Relation de subordination
Dans son rendu, le tribunal s'appuie sur la jurisprudence "Matzak" selon laquelle la Cour de justice de l'Union européenne a précisé, en 2018, que devait être considérée comme "travailleur" toute personne "qui exerce des activités réelles et effectives, à l'exclusion d'activités tellement réduites qu'elles se présentent comme purement marginales et accessoires". Les sapeurs-pompiers volontaires, qui perçoivent notamment des indemnités horaires, se trouvent pendant leurs gardes "dans une relation de subordination à l'égard de la hiérarchie de leur Sdis", ce qui en fait des "travailleurs" au sens de la directive du 4 novembre 2003 sur le temps de travail, "dont le délai de transposition est expiré, et relèvent, par voie de conséquence, de son champ d'application", argue le tribunal.
Mais pour Départements de France, cette décision "ne peut avoir de portée générale". "Les besoins des différents territoires doivent s'apprécier localement et ne sauraient être convenablement pris en compte par une réglementation nationale trop rigide", insiste l'association. D'autant que dans une précédente affaire, le tribunal administratif de Lyon avait rejeté, en 2020, la demande de volontaires visant à ce que leurs gardes soient rémunérées au même titre que le temps de travail des professionnels (voir notre article du 2 mars 2020). Jugement confirmé en février dernier par la cour d'appel de Lyon.

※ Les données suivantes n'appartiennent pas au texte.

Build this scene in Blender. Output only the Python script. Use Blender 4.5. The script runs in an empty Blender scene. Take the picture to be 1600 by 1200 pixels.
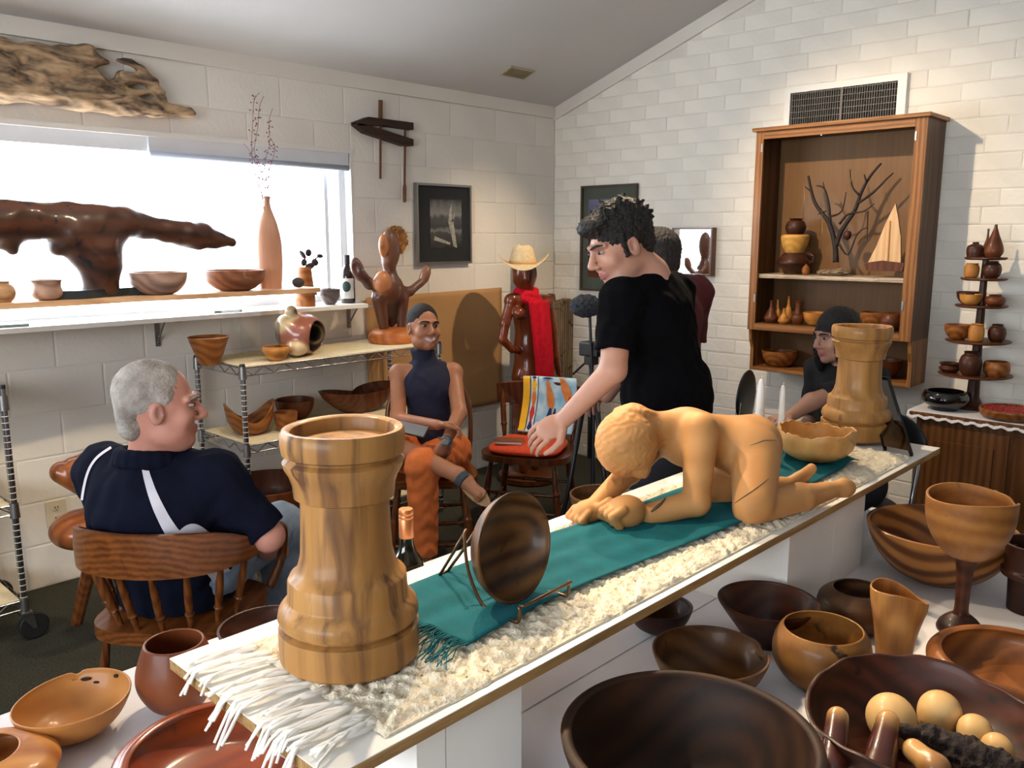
import bpy, bmesh, math, random
import numpy as np
from mathutils import Vector, Matrix, noise as mnoise

# ------------------------------------------------------------------ camera
sc = bpy.context.scene
col = sc.collection
FPX, HEAD, PITCH, EYE = 1320.0, math.radians(43.6), math.radians(9.86), 1.6
cam_d = bpy.data.cameras.new('camera')
cam_d.sensor_width = 36.0
cam_d.lens = FPX / 1600.0 * 36.0
cam_d.clip_start = 0.02
cam = bpy.data.objects.new('camera', cam_d)
col.objects.link(cam)
cam.location = (0, 0, EYE)
cam.rotation_euler = (math.pi / 2 - PITCH, 0, HEAD - math.pi / 2)
sc.camera = cam
# ------------------------------------------------------------------ world, exposure
w = bpy.data.worlds.new('sky')
sc.world = w
w.use_nodes = True
bg = w.node_tree.nodes['Background']
bg.inputs['Color'].default_value = (0.88, 0.94, 1.0, 1)
bg.inputs['Strength'].default_value = 6.5
sc.view_settings.view_transform = 'Standard'
sc.view_settings.look = 'None'
sc.view_settings.gamma = 1.0
sc.view_settings.use_curve_mapping = False
sc.view_settings.exposure = 1.1
# daylight comes in through the window opening: a portal only guides the sampling, it emits nothing
for (pl_, ps_, pr_) in (((0.88, 4.27, 1.65), (4.2, 0.84), (-math.pi / 2, 0, 0)),
                        ((-2.52, 0.5, 1.75), (3.4, 1.3), (0, -math.pi / 2, 0))):  # second portal belongs to the added fill window
    pd = bpy.data.lights.new('window_portal', 'AREA')
    pd.shape = 'RECTANGLE'; pd.size, pd.size_y = (ps_ if pr_[0] else ps_[::-1])
    pd.cycles.is_portal = True
    po = bpy.data.objects.new('window_portal', pd)
    col.objects.link(po)
    po.location = pl_; po.rotation_euler = pr_
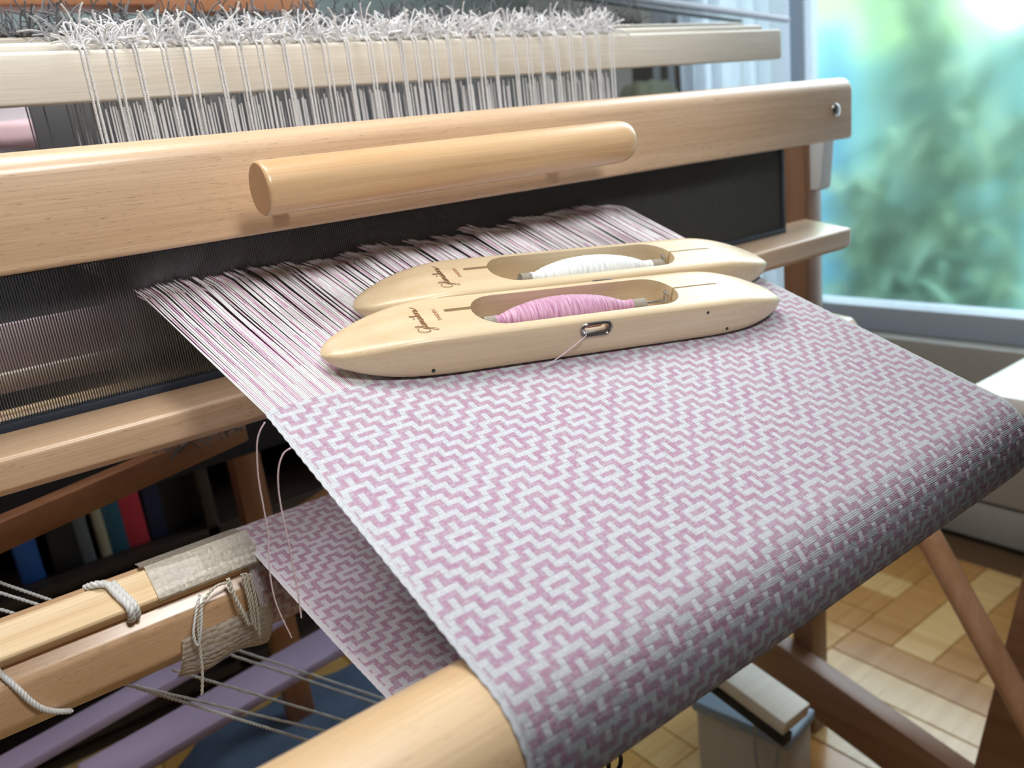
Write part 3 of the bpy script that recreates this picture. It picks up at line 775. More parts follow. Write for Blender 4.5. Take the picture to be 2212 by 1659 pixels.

Cette décision "ne saurait entraîner de conséquences globales"
C'est aussi le message que la Commission – qui se refuse à légiférer à nouveau – entend faire passer. "Chaque cas d'espèce doit être examiné en fonction de ses caractéristiques propres. Il incombe en particulier aux tribunaux nationaux de se prononcer sur ce point, dans chaque cas particulier dont ils sont saisis", avait-elle indiqué au ministère de l'Intérieur qui l'avait saisie à l'automne 2020. "L'arrêt de la Cour de justice [Matzak] n'implique aucunement que tout sapeur-pompier volontaire doive automatiquement être considéré comme un 'travailleur' au sens de la directive 2003/88/CE" sur le temps de travail, avait-elle souligné, dans ce courrier cité par Départements de France.
La décision du tribunal de Strasbourg "ne saurait entraîner de conséquences globales sur le volontariat, pilier du modèle français de sécurité civile", en conclut donc Christophe Guilloteau, par ailleurs président du Conseil national des sapeurs-pompiers volontaires.
L'affaire souligne en tout cas le besoin d'une consolidation juridique. Le sujet était bien au programme de la "mission Falco" sur la modernisation de la sécurité civile, dont les conclusions tardent à venir (voir notre article du 17 novembre 2023), sans doute pour des raisons qui relèvent plus des cantines que de la sécurité civile.